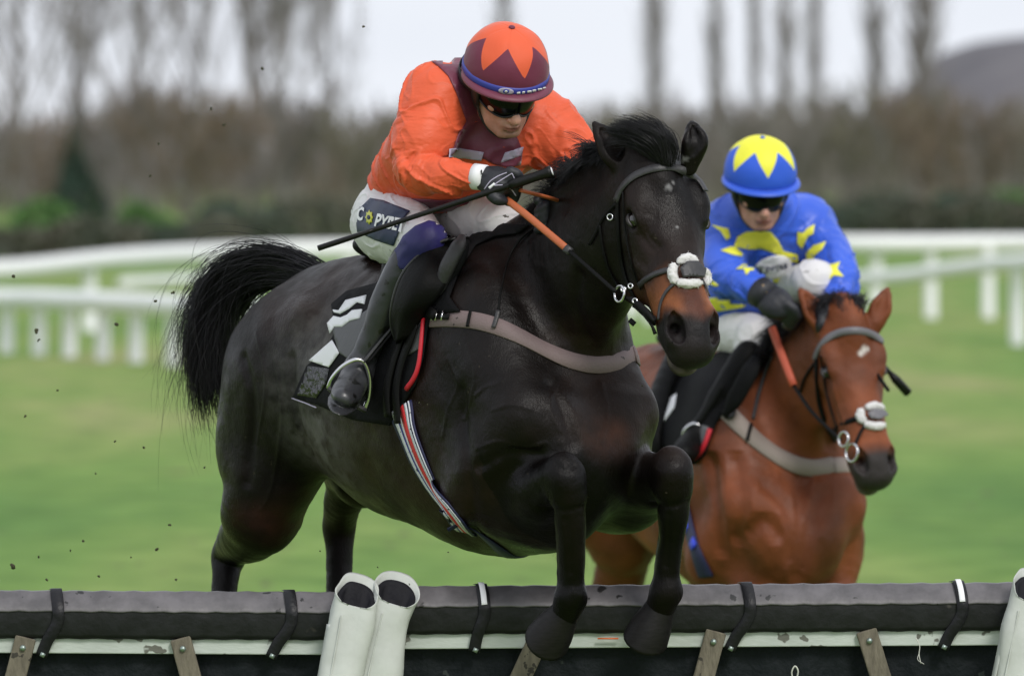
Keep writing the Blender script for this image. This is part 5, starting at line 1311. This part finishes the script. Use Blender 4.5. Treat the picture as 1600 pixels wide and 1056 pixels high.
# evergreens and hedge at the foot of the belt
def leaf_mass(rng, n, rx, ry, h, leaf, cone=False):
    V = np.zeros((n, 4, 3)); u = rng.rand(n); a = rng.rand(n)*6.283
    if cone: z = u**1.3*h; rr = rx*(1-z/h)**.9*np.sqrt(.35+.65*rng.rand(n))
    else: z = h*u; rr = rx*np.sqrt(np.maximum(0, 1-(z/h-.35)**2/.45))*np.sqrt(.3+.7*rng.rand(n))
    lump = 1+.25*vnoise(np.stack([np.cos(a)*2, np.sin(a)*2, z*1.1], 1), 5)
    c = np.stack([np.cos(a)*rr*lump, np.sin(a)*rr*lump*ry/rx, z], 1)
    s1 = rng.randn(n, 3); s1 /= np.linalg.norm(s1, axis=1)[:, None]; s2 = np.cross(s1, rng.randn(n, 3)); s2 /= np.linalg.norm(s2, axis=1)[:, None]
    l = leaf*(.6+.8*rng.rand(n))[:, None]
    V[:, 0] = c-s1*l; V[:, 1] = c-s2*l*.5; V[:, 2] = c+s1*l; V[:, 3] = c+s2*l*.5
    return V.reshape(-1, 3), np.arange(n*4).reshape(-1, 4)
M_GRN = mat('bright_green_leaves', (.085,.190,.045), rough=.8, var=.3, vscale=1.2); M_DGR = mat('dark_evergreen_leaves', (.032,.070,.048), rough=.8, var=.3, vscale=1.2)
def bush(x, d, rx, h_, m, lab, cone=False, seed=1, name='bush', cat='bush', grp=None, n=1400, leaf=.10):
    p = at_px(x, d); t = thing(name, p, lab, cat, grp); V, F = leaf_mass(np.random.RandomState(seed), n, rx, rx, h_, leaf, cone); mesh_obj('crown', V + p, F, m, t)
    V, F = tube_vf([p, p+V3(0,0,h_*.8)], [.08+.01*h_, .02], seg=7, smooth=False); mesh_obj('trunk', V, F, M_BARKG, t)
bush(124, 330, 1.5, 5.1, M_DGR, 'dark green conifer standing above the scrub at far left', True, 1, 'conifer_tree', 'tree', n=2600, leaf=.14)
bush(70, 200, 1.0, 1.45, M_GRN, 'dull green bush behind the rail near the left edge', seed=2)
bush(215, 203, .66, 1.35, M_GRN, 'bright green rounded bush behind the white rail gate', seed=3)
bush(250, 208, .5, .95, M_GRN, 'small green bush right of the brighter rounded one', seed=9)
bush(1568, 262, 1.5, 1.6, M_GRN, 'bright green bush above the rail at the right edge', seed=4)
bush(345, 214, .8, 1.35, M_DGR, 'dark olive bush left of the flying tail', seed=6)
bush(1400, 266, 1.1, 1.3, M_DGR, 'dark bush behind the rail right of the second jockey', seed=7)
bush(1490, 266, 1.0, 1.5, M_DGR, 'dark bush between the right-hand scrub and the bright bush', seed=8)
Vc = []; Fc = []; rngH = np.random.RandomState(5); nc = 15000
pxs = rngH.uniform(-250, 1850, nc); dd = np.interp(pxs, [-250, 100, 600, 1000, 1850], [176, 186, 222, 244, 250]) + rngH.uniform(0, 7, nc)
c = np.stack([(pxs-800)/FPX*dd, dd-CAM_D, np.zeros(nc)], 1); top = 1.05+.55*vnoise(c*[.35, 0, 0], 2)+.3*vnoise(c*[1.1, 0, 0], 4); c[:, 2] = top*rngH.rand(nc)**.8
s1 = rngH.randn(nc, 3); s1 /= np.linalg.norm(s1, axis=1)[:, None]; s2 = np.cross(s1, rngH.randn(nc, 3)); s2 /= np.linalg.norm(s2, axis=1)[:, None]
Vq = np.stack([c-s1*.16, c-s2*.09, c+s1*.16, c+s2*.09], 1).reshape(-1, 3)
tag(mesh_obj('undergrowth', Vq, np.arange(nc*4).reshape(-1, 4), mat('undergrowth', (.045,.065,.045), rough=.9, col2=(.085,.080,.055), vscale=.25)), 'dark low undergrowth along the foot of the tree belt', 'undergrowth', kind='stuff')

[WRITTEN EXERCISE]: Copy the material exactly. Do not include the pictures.

[OUTPUT FOR THIS EXERCISE]:
Keep writing the Blender script for this image. This is part 5, starting at line 1311. This part finishes the script. Use Blender 4.5. Treat the picture as 1600 pixels wide and 1056 pixels high.
# evergreens and hedge at the foot of the belt
def leaf_mass(rng, n, rx, ry, h, leaf, cone=False):
    V = np.zeros((n, 4, 3)); u = rng.rand(n); a = rng.rand(n)*6.283
    if cone: z = u**1.3*h; rr = rx*(1-z/h)**.9*np.sqrt(.35+.65*rng.rand(n))
    else: z = h*u; rr = rx*np.sqrt(np.maximum(0, 1-(z/h-.35)**2/.45))*np.sqrt(.3+.7*rng.rand(n))
    lump = 1+.25*vnoise(np.stack([np.cos(a)*2, np.sin(a)*2, z*1.1], 1), 5)
    c = np.stack([np.cos(a)*rr*lump, np.sin(a)*rr*lump*ry/rx, z], 1)
    s1 = rng.randn(n, 3); s1 /= np.linalg.norm(s1, axis=1)[:, None]; s2 = np.cross(s1, rng.randn(n, 3)); s2 /= np.linalg.norm(s2, axis=1)[:, None]
    l = leaf*(.6+.8*rng.rand(n))[:, None]
    V[:, 0] = c-s1*l; V[:, 1] = c-s2*l*.5; V[:, 2] = c+s1*l; V[:, 3] = c+s2*l*.5
    return V.reshape(-1, 3), np.arange(n*4).reshape(-1, 4)
M_GRN = mat('bright_green_leaves', (.085,.190,.045), rough=.8, var=.3, vscale=1.2); M_DGR = mat('dark_evergreen_leaves', (.032,.070,.048), rough=.8, var=.3, vscale=1.2)
def bush(x, d, rx, h_, m, lab, cone=False, seed=1, name='bush', cat='bush', grp=None, n=1400, leaf=.10):
    p = at_px(x, d); t = thing(name, p, lab, cat, grp); V, F = leaf_mass(np.random.RandomState(seed), n, rx, rx, h_, leaf, cone); mesh_obj('crown', V + p, F, m, t)
    V, F = tube_vf([p, p+V3(0,0,h_*.8)], [.08+.01*h_, .02], seg=7, smooth=False); mesh_obj('trunk', V, F, M_BARKG, t)
bush(124, 330, 1.5, 5.1, M_DGR, 'dark green conifer standing above the scrub at far left', True, 1, 'conifer_tree', 'tree', n=2600, leaf=.14)
bush(70, 200, 1.0, 1.45, M_GRN, 'dull green bush behind the rail near the left edge', seed=2)
bush(215, 203, .66, 1.35, M_GRN, 'bright green rounded bush behind the white rail gate', seed=3)
bush(250, 208, .5, .95, M_GRN, 'small green bush right of the brighter rounded one', seed=9)
bush(1568, 262, 1.5, 1.6, M_GRN, 'bright green bush above the rail at the right edge', seed=4)
bush(345, 214, .8, 1.35, M_DGR, 'dark olive bush left of the flying tail', seed=6)
bush(1400, 266, 1.1, 1.3, M_DGR, 'dark bush behind the rail right of the second jockey', seed=7)
bush(1490, 266, 1.0, 1.5, M_DGR, 'dark bush between the right-hand scrub and the bright bush', seed=8)
Vc = []; Fc = []; rngH = np.random.RandomState(5); nc = 15000
pxs = rngH.uniform(-250, 1850, nc); dd = np.interp(pxs, [-250, 100, 600, 1000, 1850], [176, 186, 222, 244, 250]) + rngH.uniform(0, 7, nc)
c = np.stack([(pxs-800)/FPX*dd, dd-CAM_D, np.zeros(nc)], 1); top = 1.05+.55*vnoise(c*[.35, 0, 0], 2)+.3*vnoise(c*[1.1, 0, 0], 4); c[:, 2] = top*rngH.rand(nc)**.8
s1 = rngH.randn(nc, 3); s1 /= np.linalg.norm(s1, axis=1)[:, None]; s2 = np.cross(s1, rngH.randn(nc, 3)); s2 /= np.linalg.norm(s2, axis=1)[:, None]
Vq = np.stack([c-s1*.16, c-s2*.09, c+s1*.16, c+s2*.09], 1).reshape(-1, 3)
tag(mesh_obj('undergrowth', Vq, np.arange(nc*4).reshape(-1, 4), mat('undergrowth', (.045,.065,.045), rough=.9, col2=(.085,.080,.055), vscale=.25)), 'dark low undergrowth along the foot of the tree belt', 'undergrowth', kind='stuff')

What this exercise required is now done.